Comparing the residuals evolution for different types of approximations can then give some first insights on the efficiency of different SDC variants, for instance when we compare the Backward-Euler sweep from the original SDC methods, the Trapezoidal rule and the MIN-SR-NS diagonal approximation from [Caklovic et al., 2024] :
[8]:
nSweeps = 4
for qDelta, sym in zip(["BE", "TRAP", "MIN-SR-NS"], ["o", ">", "s"]):
QDelta = genQDeltaCoeffs(qDelta, qGen=coll)
uNum, monitors = solveDahlquistSDC(
lam=lam, u0=u0, tEnd=tEnd, nSteps=nSteps, nSweeps=nSweeps,
Q=Q, QDelta=QDelta, weights=weights, monitors=["residuals", "errors"])
residuals = np.max(np.linalg.norm(monitors["residuals"], axis=-1, ord=np.inf), axis=-1)
errors = np.max(np.linalg.norm(monitors["errors"], axis=-1, ord=np.inf), axis=-1)
p = plt.semilogy(residuals, sym+'-', label=f"{qDelta}")
plt.semilogy(errors, sym+'--', c=p[0].get_color())
plt.grid(); plt.xlabel("sweeps"); plt.ylabel(r"max. residuals & error(--) ($L_\infty$ norm)");
plt.ylim(1e-6, 2); plt.legend();
Here the MIN-SR-NS coefficients require \(K=4\) sweeps to reach the collocation accuracy, which is better than the BE-based sweep, but still twice larger as the TRAP-based SDC.

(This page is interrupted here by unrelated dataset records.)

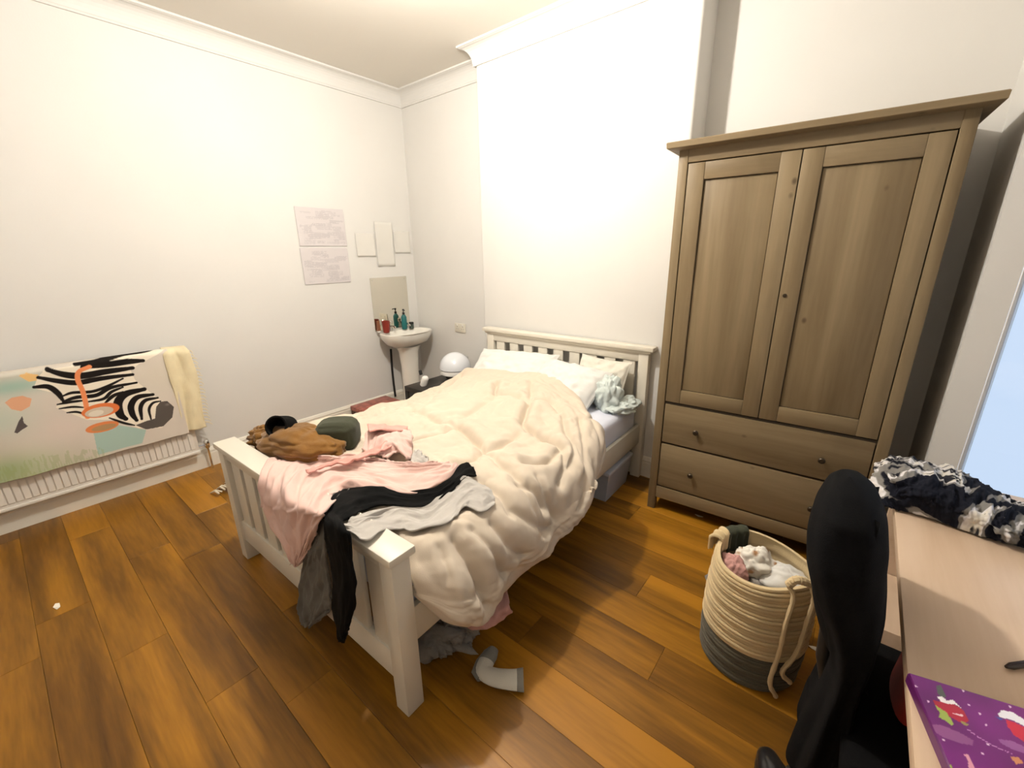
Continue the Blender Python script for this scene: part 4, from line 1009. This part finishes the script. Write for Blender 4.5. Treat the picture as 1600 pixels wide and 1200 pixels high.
# ================================================================== DESK
dk = thing('desk', 'beech laminate desk standing in the bay window', 'desk', (3.918, -2.40, 0))
DL, DD, DZ = 1.48, .60, .75
MB().box((0, 0, DZ-.028), (DD, DL, DZ), .003).build('top', 'desk', dk, True)
MB().box((.02, DL-.055, 0), (DD-.02, DL-.028, DZ-.028), .002).build('end_panel', 'desk', dk, True)
MB().box((.02, .028, 0), (DD-.02, .055, DZ-.028), .002).build('end_panel', 'desk', dk, True)
MB().box((DD-.06, .055, .30), (DD-.04, DL-.055, DZ-.028), .002).build('back_panel', 'desk', dk, True)
ped = MB().box((.03, DL-.40, .06), (DD-.07, DL-.06, .34), .003).build('drawer_unit', 'desk', dk, True)
MB().box((.012, DL-.39, .08), (.03, DL-.07, .325), .003).build('drawer_front', 'desk', ped, True)
rb = thing('red_bag', 'red cloth bag hanging under the desk edge behind the chair', 'bag', (3.955, -1.74, .40))
G_ = np.zeros((24, 28, 3))
for j in range(24):
    for i in range(28):
        a = 2*PI*i/27; t = j/23; w_ = (.05+.05*t)*(1+.06*math.sin(3*a+4*t)); G_[j, i] = (3.975+.028*math.cos(a)*(.5+t), -1.74+w_*1.25*math.sin(a), .72-.34*t+.012*math.sin(2*a))
grid_obj('body', G_-np.array((3.955, -1.74, .40)), 'redbag', rb)
MB().tube([(.02, -.05, .31), (.02, -.02, .322), (.02, .02, .322), (.02, .05, .31)], .006).build('strap', 'redbag', rb, True)

# scarf heap on the far end of the desk
def scarf():
    Q = lambda px, py, z: at(px, py, 2, z)
    far = [Q(1372, 724, .80), Q(1400, 712, .82), Q(1440, 718, .83), Q(1482, 726, .83), Q(1514, 745, .82), Q(1560, 768, .81), Q(1600, 788, .80), Q(1660, 815, .79)]
    mid1 = [Q(1362, 742, .80), Q(1400, 738, .855), Q(1440, 742, .865), Q(1485, 752, .86), Q(1520, 772, .84), Q(1560, 795, .83), Q(1600, 812, .82), Q(1660, 842, .80)]
    mid2 = [Q(1368, 762, .785), Q(1398, 765, .82), Q(1440, 772, .835), Q(1482, 785, .83), Q(1522, 802, .82), Q(1562, 822, .81), Q(1602, 836, .80), Q(1660, 862, .79)]
    near = [Q(1385, 790, .765), Q(1400, 796, .758), Q(1440, 806, .757), Q(1480, 820, .757), Q(1520, 833, .757), Q(1560, 845, .757), Q(1600, 857, .757), Q(1660, 880, .757)]
    back = [Vector((p_.x, p_.y+.03, .757)) for p_ in far]
    P = np.array([[list(p_) for p_ in r] for r in (back, far, mid1, mid2, near)])
    nu_, nv_ = 150, 80
    G = catmull(P, nv_); G = np.swapaxes(catmull(np.swapaxes(G, 0, 1), nu_), 0, 1)
    nm = grid_normals(G); nm = np.where(nm[..., 2:3] < 0, -nm, nm)
    U, V = np.meshgrid(np.linspace(0, 1, nu_), np.linspace(0, 1, nv_)); e = np.sin(np.clip(V, .04, 1)*PI*.97)**.5
    D = (.030*(ridged(U*9, V*3.2+U*2, 91)-.6)+.012*(ridged(U*22, V*8, 93, 2)-.6))*e
    G = G+nm*D[..., None]; G[..., 2] = np.maximum(G[..., 2], .7545)
    m, nt, b = new_mat('black_white_swirl_cotton')
    tc = N(nt, 'ShaderNodeTexCoord'); no = N(nt, 'ShaderNodeTexNoise'); no.inputs['Scale'].default_value = 5; no.inputs['Detail'].default_value = 2; no.inputs['Distortion'].default_value = 1.6
    nt.links.new(tc.outputs['Object'], no.inputs['Vector'])
    c = ramp(nt, no.outputs[0], [(.0, (.008, .009, .014)), (1., (.62, .60, .62)), (.47, (.010, .011, .018)), (.485, (.20, .19, .18)), (.525, (.22, .21, .19)), (.54, (.66, .64, .66)), (.60, (.62, .58, .50)), (.615, (.03, .03, .035)), (.68, (.02, .02, .028)), (.70, (.55, .53, .55))])
    nt.links.new(c, b.inputs['Base Color']); b.inputs['Roughness'].default_value = .9; b.inputs['Specular IOR Level'].default_value = .1
    o = grid_obj('patterned_scarf', G[:, ::-1], m, thick=.006)
    return tag(o, 'black, grey and white patterned scarf heaped on the far end of the desk', 'scarf')
scarf()

# flat purple festive box with printed scene
pa, pb, pc = at(1418, 1050, 2, .773), at(1600, 1106, 2, .773), at(1449, 1200, 2, .773)
ang = math.atan2((pb-pa).y, (pb-pa).x); L1, L2 = .36, .30
pbx = thing('festive_box', 'flat purple box with a printed winter scene at the near edge of the desk', 'box', (pa.x, pa.y, .7505), ang)
MB().box((0, -L2, 0), (L1, 0, .022), .002, 1).build('carton', plain('purple_card', s2l((92, 28, 92)), .35, .45), pbx, True)
nu_, nv_ = 220, 180
U, V = np.meshgrid(np.linspace(.002, L1-.002, nu_), np.linspace(-.002, -L2+.002, nv_))
colr = np.ones(U.shape+(3,))*np.array(s2l((104, 32, 104)))
tone = fbm(U*9, V*9, 6, 2)[..., None]; colr = colr*(1+.35*tone)+np.array((.035, 0, 0))*np.clip(U/.3, 0, 1)[..., None]
ci, si = math.cos(ang), math.sin(ang)
def lp(px, py):
    q_ = at(px, py, 2, .773)-Vector((pa.x, pa.y, .773)); return (q_.x*ci+q_.y*si, -q_.x*si+q_.y*ci)
K8 = lambda x, y: (1360+x/5.454, 980+y/5.454)
def pfill(poly, c, al=1):
    P = np.array([lp(*K8(*p_)) for p_ in poly]); r1 = np.zeros(U.shape, bool); j = len(P)-1
    for i in range(len(P)):
        r1 ^= ((P[i, 1] > V) != (P[j, 1] > V)) & (U < (P[j, 0]-P[i, 0])*(V-P[i, 1])/(P[j, 1]-P[i, 1]+1e-12)+P[i, 0]); j = i
    a = (r1*al)[..., None]; colr[:] = colr*(1-a)+np.array(s2l(c))*a
pfill([(560, 500), (600, 495), (625, 545), (650, 600), (600, 600), (570, 560)], (84, 88, 80))
pfill([(530, 620), (600, 640), (700, 650), (790, 710), (840, 800), (800, 830), (720, 790), (640, 740), (560, 680)], (168, 36, 52))
pfill([(570, 595), (610, 590), (650, 630), (700, 620), (770, 690), (720, 660), (650, 655), (600, 640)], (232, 226, 228))
pfill([(550, 665), (590, 690), (650, 730), (710, 825), (690, 840), (640, 800), (580, 770), (590, 735)], (150, 168, 78))
pfill([(700, 735), (780, 745), (800, 765), (740, 755)], (226, 190, 196))
pfill([(770, 800), (840, 830), (820, 845), (780, 825)], (150, 140, 80))
pfill([(520, 830), (600, 835), (760, 900), (880, 970), (870, 1010), (760, 990), (620, 940), (540, 890)], (142, 84, 134), .85)
pfill([(1080, 740), (1120, 710), (1210, 725), (1309, 790), (1400, 850), (1380, 880), (1200, 790), (1100, 770)], (232, 232, 240))
pfill([(1150, 790), (1240, 820), (1400, 900), (1450, 1000), (1309, 980), (1220, 920), (1170, 850)], (196, 40, 60))
pfill([(1060, 760), (1100, 770), (1140, 790), (1100, 795)], (70, 80, 150))
pfill([(1090, 955), (1200, 970), (1400, 1060), (1400, 1110), (1200, 1040), (1110, 990)], (150, 92, 150), .85)
pfill([(795, 1080), (830, 1090), (880, 1180), (890, 1240), (840, 1240), (830, 1150)], (214, 150, 170))
pfill([(640, 1180), (690, 1170), (720, 1240), (630, 1240)], (150, 168, 78))
pfill([(1190, 1105), (1260, 1110), (1309, 1160), (1240, 1170)], (196, 130, 90))
for a, b in [(385, 505), (420, 810), (930, 740), (985, 835), (620, 965), (955, 1080), (790, 545), (490, 635), (1040, 600), (840, 665), (1190, 680), (560, 1080), (1000, 1000)]:
    pfill([(a-14, b-8), (a+2, b-10), (a+18, b+8), (a, b+9)], (222, 190, 216))
for k in range(12):
    a, b = 820+k*32, 890+k*17-(k-6)**2*.6; pfill([(a, b), (a+34, b+16), (a+34, b+22), (a, b+6)], (196, 140, 190))
M['boxprint'] = vcol_mat('printed_gloss_card', .3, .45, 0)
grid_obj('printed_lid', np.stack([U, V, np.full(U.shape, .0226)], -1), M['boxprint'], pbx, thick=.0006, colors=np.clip(colr, 0, 1))
# pen
pA, pB = at(1572, 1042, 2, .757), at(1600, 1038, 2, .757); dv = (pB-pA).normalized()
pn_ = thing('pen', 'dark pen lying on the desk above the purple box', 'pen', (pA.x, pA.y, .757))
MB().tube([dv*0, dv*.012, dv*.13, dv*.145], [.003, .0065, .0065, .004], 12).build('barrel', 'penmat', pn_, True)
MB().tube([dv*.09+Vector((0, 0, .007)), dv*.142+Vector((0, 0, .007))], .0018, 6).build('clip', 'chrome', pn_, True)

# ================================================================== DESK CHAIR WITH COAT
CC = Vector((4.08, -1.80, 0)); 
ch = thing('desk_chair', 'black upholstered swivel chair pushed up to the desk', 'chair', CC)
MB().box((-.22, -.225, .43), (.22, .225, .50), .03, 4).build('seat', 'seatfab', ch, True)
MB().lathe([(.028, .09), (.028, .30), (.045, .31), (.06, .42)], n=20).build('column', 'black', ch, True)
for k in range(5):
    a = PI*.97+k*2*PI/5; e = Vector((math.cos(a)*.29, math.sin(a)*.29, 0))
    lg_ = MB().tube([(math.cos(a)*.03, math.sin(a)*.03, .105), (e.x*.6, e.y*.6, .09), (e.x, e.y, .072)], [.026, .021, .016], 8).build('base_leg', 'black', ch, True)
    nx = Vector((-math.sin(a), math.cos(a), 0))
    for s1 in (-1, 1): MB().tube([e+nx*.008*s1+Vector((0, 0, .028)), e+nx*.026*s1+Vector((0, 0, .028))], .028, 16).build('caster', 'black', lg_, True)
MB().tube([(-.18, 0, .43), (-.25, 0, .45), (-.275, 0, .55), (-.285, 0, .72)], .018, 10).build('back_support', 'black', ch, True)
def cushion(name, fn, mat, parent, nu_=40, nv_=40):
    U, V = np.meshgrid(np.linspace(-1, 1, nu_), np.linspace(-1, 1, nv_)); A = fn(U, V, 1); Bk = fn(U, V, -1)[:, ::-1]
    Gq = np.concatenate([A, Bk, A[:, :1]], 1); return grid_obj(name, Gq, mat, parent)
def backf(U, V, sg):
    z = .79+V*.22; hw = .135*(1-.18*np.abs(V)**4)*(1-.10*(V < 0)*np.abs(V)); y_ = U*hw*np.sqrt(np.clip(1-.35*np.abs(V)**6, 0, 1))
    t = .03*np.clip(1-np.abs(U)**4, 0, 1)**.5*np.clip(1-np.abs(V)**6, 0, 1)**.5
    x = -.285-.03*V-.025*np.cos(V*2.2)+.05*U*U+sg*t
    return np.stack([x, y_, z], -1)
cushion('backrest', backf, 'seatfab', ch)
# black coat slung over the back of the chair: closed soft shell
nu_, nv_ = 72, 90
th = np.linspace(0, 2*PI, nu_); tv_ = np.linspace(0, 1, nv_); TH, TV = np.meshgrid(th, tv_)
SIL = [(1.055, 3.768, 3.768), (1.045, 3.745, 3.795), (1.02, 3.727, 3.825), (.97, 3.715, 3.850), (.92, 3.712, 3.862), (.86, 3.720, 3.870), (.80, 3.740, 3.880), (.74, 3.772, 3.888), (.69, 3.792, 3.890), (.64, 3.806, 3.885), (.58, 3.812, 3.880), (.50, 3.806, 3.885), (.42, 3.795, 3.900), (.34, 3.785, 3.910), (.24, 3.780, 3.915)]
zs = np.array([q_[0] for q_ in SIL])[::-1]; zc = catmull(np.array([[q_[0]] for q_ in SIL]), nv_)[:, 0][:, None]+0*TH
xl_ = np.interp(zc, zs, [q_[1] for q_ in SIL][::-1]); xr_ = np.interp(zc, zs, [q_[2] for q_ in SIL][::-1])
rx = (xr_-xl_)/2; cxv = (xr_+xl_)/2
ry = np.interp(zc, [.24, .5, .7, .9, 1.0, 1.04, 1.055], [.15, .14, .15, .16, .14, .08, .0])
fld = 1+.10*np.sin(TH*7+TV*3)*np.clip((TV-.35)*2, 0, 1)+.05*pn(np.cos(TH)*1.6+3, np.sin(TH)*1.6+TV*5, 4)
Gc = np.stack([cxv+np.sign(np.cos(TH))*np.abs(np.cos(TH))**.8*rx*fld, -1.80+np.sign(np.sin(TH))*np.abs(np.sin(TH))**.8*ry*fld, zc+.01*np.sin(TH*3)*(TV > .9)], -1)
ct = grid_obj('black_coat', Gc, 'blackfab'); tag(ct, 'black coat slung over the back of the desk chair', 'coat')
# black shoes on the floor beside the chair
for px, py, rz_, lab in [(1205, 1196, .5, 'black shoe on the floor nearest the laundry basket'), (1252, 1190, .2, 'black shoe on the floor next to the chair base')]:
    p = at(px, py, 2, .05); sh = thing('shoe', lab, 'shoe', (p.x+.03, p.y-.05, 0), rz_, 'black shoes by the chair')
    blob('upper', (0, 0, .035), (.05, .115, .045), 'blackpatent', sh, seed=5, amp=.05, freq=1.2, floor=.012)
    MB().lathe([(.05, 0), (.052, .006), (.05, .014)], n=28, sx=.95, sy=2.25).build('sole', 'black', sh, True)
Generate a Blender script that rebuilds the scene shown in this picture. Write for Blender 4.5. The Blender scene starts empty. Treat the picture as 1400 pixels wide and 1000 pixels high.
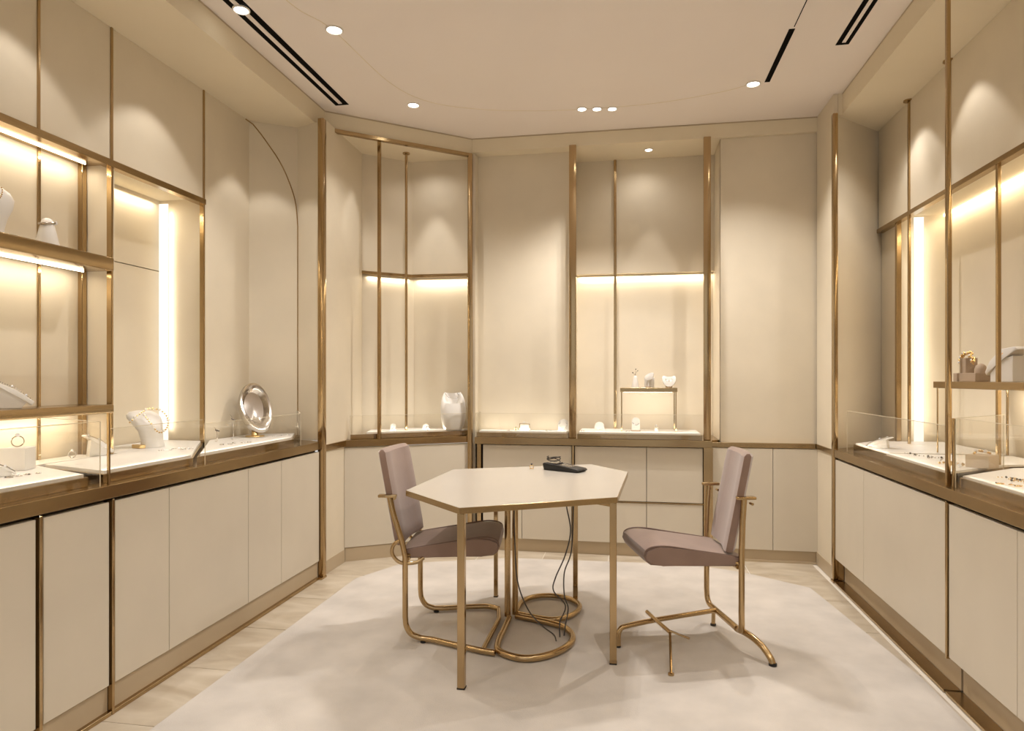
import bpy, bmesh, math, random
from math import sin, cos, pi, radians
from mathutils import Vector, Matrix
random.seed(4)
S = bpy.context.scene
COL = S.collection

# ------------------------------------------------------------------ camera
cam = bpy.data.cameras.new('camera')
cam.sensor_width = 36.0
cam.lens = 36.0 * 900.0 / 1400.0
cam.shift_y = 17.0 / 1400.0
cam.clip_start = 0.02
camo = bpy.data.objects.new('camera', cam)
COL.objects.link(camo)
camo.location = (0, 0, 1.25)
camo.rotation_euler = (radians(90), 0, radians(9.96))
S.camera = camo

# ------------------------------------------------------------------ world and exposure
w = bpy.data.worlds.new('world'); S.world = w; w.use_nodes = True
w.node_tree.nodes['Background'].inputs[0].default_value = (1.0, 0.96, 0.91, 1)
w.node_tree.nodes['Background'].inputs[1].default_value = 0.75
S.view_settings.view_transform = 'Standard'
S.view_settings.look = 'None'
S.view_settings.gamma = 1.0
S.view_settings.use_curve_mapping = False
S.view_settings.exposure = -0.08

WARM = (1.0, 0.95, 0.915)
STRIP = (1.0, 0.88, 0.71)

def spot(x, y, z, power, size=100, blend=0.6, aim=None, radius=0.03, color=WARM):
    l = bpy.data.lights.new('downlight_or_fill_lamp', 'SPOT')
    l.energy = power; l.spot_size = radians(size); l.spot_blend = blend
    l.shadow_soft_size = radius; l.color = color
    o = bpy.data.objects.new('downlight_or_fill_lamp', l); COL.objects.link(o)
    o.location = (x, y, z)
    if aim:
        d = Vector(aim) - Vector((x, y, z))
        o.rotation_euler = d.to_track_quat('-Z', 'Y').to_euler()
    return o

def strip_light(a, b, width, power, direction=(0, 0, -1), color=STRIP):
    a = Vector(a); b = Vector(b)
    l = bpy.data.lights.new('led_lamp', 'AREA'); l.shape = 'RECTANGLE'
    l.size = (b - a).length; l.size_y = width; l.energy = power; l.color = color
    o = bpy.data.objects.new('led_lamp', l); COL.objects.link(o)
    z = -Vector(direction).normalized()
    x = (b - a).normalized(); y = z.cross(x).normalized(); z = x.cross(y)
    m = Matrix((x, y, z)).transposed().to_4x4()
    m.translation = (a + b) / 2
    o.matrix_world = m
    return o

# room downlights over the sales floor (unseen ones added to light the front)
for (x, y, e, ax, ay) in [(-1.45, 3.10, 50, -1.45, 3.1), (-1.35, 4.02, 26, -1.35, 4.0), (0.73, 4.08, 66, 0.70, 3.8),
                          (-0.287, 4.22, 52, -0.40, 3.8), (-0.19, 4.22, 52, -0.19, 3.8), (-0.10, 4.22, 52, 0.05, 3.8),
                          (-1.80, 2.85, 10, -1.6, 2.6),
                          (-1.40, 1.50, 30, -1.4, 1.5), (0.85, 2.30, 16, 0.85, 2.3), (-1.35, 0.30, 30, -1.2, 0.3),
                          (0.75, 1.0, 34, 0.6, 0.9), (-0.35, 0.3, 26, -0.35, 0.3)]:
    spot(x, y, 2.96, e, 118, 0.7, (ax, ay, 0), 0.02)
# wall washers and added fill spots in the soffits over the display bays
for y in (0.4, 1.3, 2.15, 2.90):
    spot(-2.06, y, 2.86, 9, 88, 0.3, (-2.16, y, 1.3), 0.02)
spot(-2.06, 3.62, 2.86, 11, 66, 0.3, (-2.18, 3.66, 1.3), 0.02)
for y in (0.9, 1.8, 2.7, 3.45, 4.02):
    spot(1.42, y, 2.86, 8, 80, 0.3, (1.50, y, 1.4), 0.02)
spot(0.17, 4.86, 2.87, 14, 40, 0.4, (0.17, 4.90, 0.9), 0.02)
spot(0.10, 4.84, 2.87, 3.5, 150, 1.0, (0.10, 4.84, 0.9), 0.02)  # added wide fill for the dim upper part of the central niche
spot(1.42, 3.95, 2.85, 16, 80, 1.0, (1.46, 4.50, 1.5), 0.02)  # added spot to brighten the right end panel
spot(-1.42, 4.58, 2.85, 3.0, 150, 1.0, (-1.42, 4.58, 0.9), 0.02)  # added wide fill for the angled niche
spot(-1.42, 4.62, 2.85, 14, 44, 0.4, (-1.40, 4.68, 0.9), 0.02)
spot(-1.76, 4.34, 2.85, 6, 50, 0.4, (-1.82, 4.36, 0.9), 0.02)

# ------------------------------------------------------------------ materials
def mat(name, color, rough=0.5, metal=0.0, noise=None, bump=None, spec=0.5, sheen=0.0, coat=0.0):
    m = bpy.data.materials.new(name); m.use_nodes = True
    nt = m.node_tree; b = nt.nodes['Principled BSDF']
    b.inputs['Base Color'].default_value = (*color, 1)
    b.inputs['Roughness'].default_value = rough
    b.inputs['Metallic'].default_value = metal
    b.inputs['Specular IOR Level'].default_value = spec
    b.inputs['Sheen Weight'].default_value = sheen
    b.inputs['Coat Weight'].default_value = coat
    tc = nt.nodes.new('ShaderNodeTexCoord')
    if noise:
        sc, amt, stretch = noise
        mp = nt.nodes.new('ShaderNodeMapping'); mp.inputs['Scale'].default_value = stretch
        nz = nt.nodes.new('ShaderNodeTexNoise'); nz.inputs['Scale'].default_value = sc; nz.inputs['Detail'].default_value = 6
        nt.links.new(tc.outputs['Object'], mp.inputs[0]); nt.links.new(mp.outputs[0], nz.inputs[0])
        r = nt.nodes.new('ShaderNodeValToRGB')
        r.color_ramp.elements[0].position = 0.3; r.color_ramp.elements[1].position = 0.7
        r.color_ramp.elements[0].color = (*[c * (1 - amt) for c in color], 1)
        r.color_ramp.elements[1].color = (*[min(1, c * (1 + amt)) for c in color], 1)
        nt.links.new(nz.outputs[0], r.inputs[0]); nt.links.new(r.outputs[0], b.inputs['Base Color'])
    if bump:
        sc, st, stretch = bump
        mp = nt.nodes.new('ShaderNodeMapping'); mp.inputs['Scale'].default_value = stretch
        nz = nt.nodes.new('ShaderNodeTexNoise'); nz.inputs['Scale'].default_value = sc; nz.inputs['Detail'].default_value = 4
        nt.links.new(tc.outputs['Object'], mp.inputs[0]); nt.links.new(mp.outputs[0], nz.inputs[0])
        bp = nt.nodes.new('ShaderNodeBump'); bp.inputs['Strength'].default_value = st; bp.inputs['Distance'].default_value = 0.002
        nt.links.new(nz.outputs[0], bp.inputs['Height']); nt.links.new(bp.outputs[0], b.inputs['Normal'])
    return m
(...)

However, measuring the number of iterations to a given accuracy is not sufficient to assess the efficiency of a SDC variant. Here for instance, since the MIN-SR-S approximation is diagonal, this enable some parallelism across the sweep update that can improve the time-to-solution.
Also, we looked at convergence only for one \(\lambda\) value, and only considered the accuracy. While this is interesting for a first look, analyzing other numerical aspects of SDC variants is critical for a fair comparison, e.g numerical stability for the problem of interest.